Even so, before we even start to try to get our audience and wider community to participate in our film activities, what would a successful future look like? Well, probably a bit like the second scenario in the previous post, but we can make a list:

  • Increased and sustained audience numbers
  • Increased average number of visits per person per season  and repeat visits
  • A more engaged audience
  • A more film-literate audience
  • More engagement with other community groups

You might have some ideas for more. If so, what would you add?

First steps

Whatever the list of desirable outcomes you draw up, a vital part of achieving them is to increase opportunities for participation across the board. Make sure a good number of the activities are easy and inclusive. For example, some people will only do them when they are actually in your venue.

OK, I’ll start proposing some ideas. None of this is rocket science, and you can probably think of more and better ideas than I can. Please add your feedback; sharing and participating here can give us all new and better ideas for developing our audience engagement.

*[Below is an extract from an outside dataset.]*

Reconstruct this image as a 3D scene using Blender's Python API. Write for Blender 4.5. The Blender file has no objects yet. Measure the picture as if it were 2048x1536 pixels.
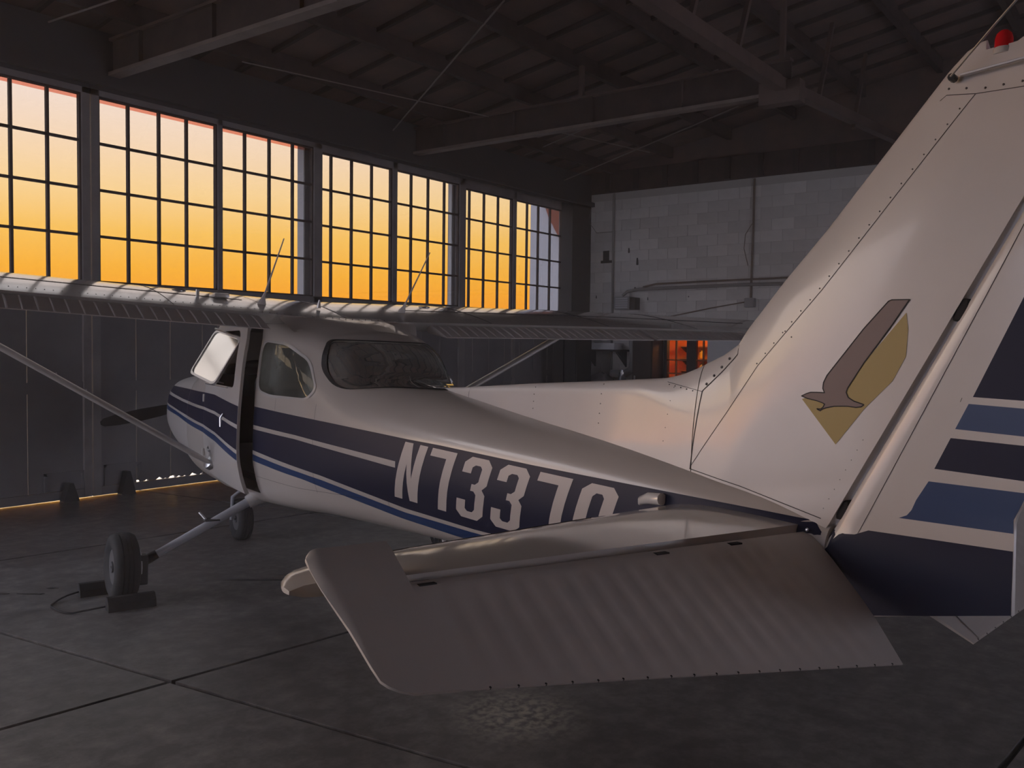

IDEA: Find out more about your current audience’s tastes. As with all activities, we’ll need to explain to everyone why we are doing this beforehand, and what use we will make of result.

Give everyone some paper and a pencil before and after a film and ask them:

What have been the most life-changing films you have seen? Why was that and where did you see them?[2]

You don’t want an essay, and it may be a good idea to give people notice that you’re going to set this task (eg via the previous week’s email) so they are prepared for it. You can encourage them to arrive a few minutes early, then pin the results on boards in your venue to stimulate audience review and discussion. The committee probably need to do theirs first just to get things started. Alternatively, you could ask for emailed responses, or via any other media people prefer, though getting everyone together in the same space will help encourage people to take part.

At the end, you’ll have some data to inform your programming, be it new ideas for films to show, or even more broadly the kinds of films that your audience treasure. It could also give you a sense of your organisation’s impact if many of the films were your own screenings. Then, publish the results. Don’t let any data disappear into a black hole. If people have been good enough to take part, it’s nice to know the outcome. And, if you do include some of the suggested films in future programming use quotes from audience members who mentioned them when you promote the film, if they are OK with that.

It’s then easy to see how this sharing of ideas and input can be extended in ways which gives you useful information and creates good opportunities for social interaction at your venue:

IDEA: Our audiences often tell us about films they’ve seen elsewhere, so why not try and make a feature of it. Again, it can help inform your programming, whether the reports you get are good or bad, or also if it seems like everyone has already seen something.

So, at each film gather a list of what people have seen and get their responses/ratings; this can then be a useful service to the rest of your audience since it gives a sense of what might be worth seeing locally and in London, and it also develops your community of film goers. In parallel with this you could create an online space for people to share what you’ve seen. The UK Film Societies Group on Facebook does a similar thing for film society committee members (though the forum does much more than that) but it would be great to know what your local audience watch.

This is still pretty basic, though. As this series of articles continues, my musing on Nina Simon’s book will start to generate more and more mad suggestions, some of which might work, and others which won’t. The first fun stage is in the thinking, then in using your increased participation to help realise the increasingly mad ideas.

  1. Nina Simon. The Participatory Museum. 2010. Museum 2.0: Santa Cruz, California. Also available on http://www.participatorymuseum.org/
  2. This question was suggested to me by Guy Thomas (BFFS Chair) to ask when BBC R4’s Any Questions was recorded in Forest Row, the panel of which included Jeremy Hunt, the then Culture Secretary. Unfortunately, though the question was on the short list, they ran out of time before I could ask it.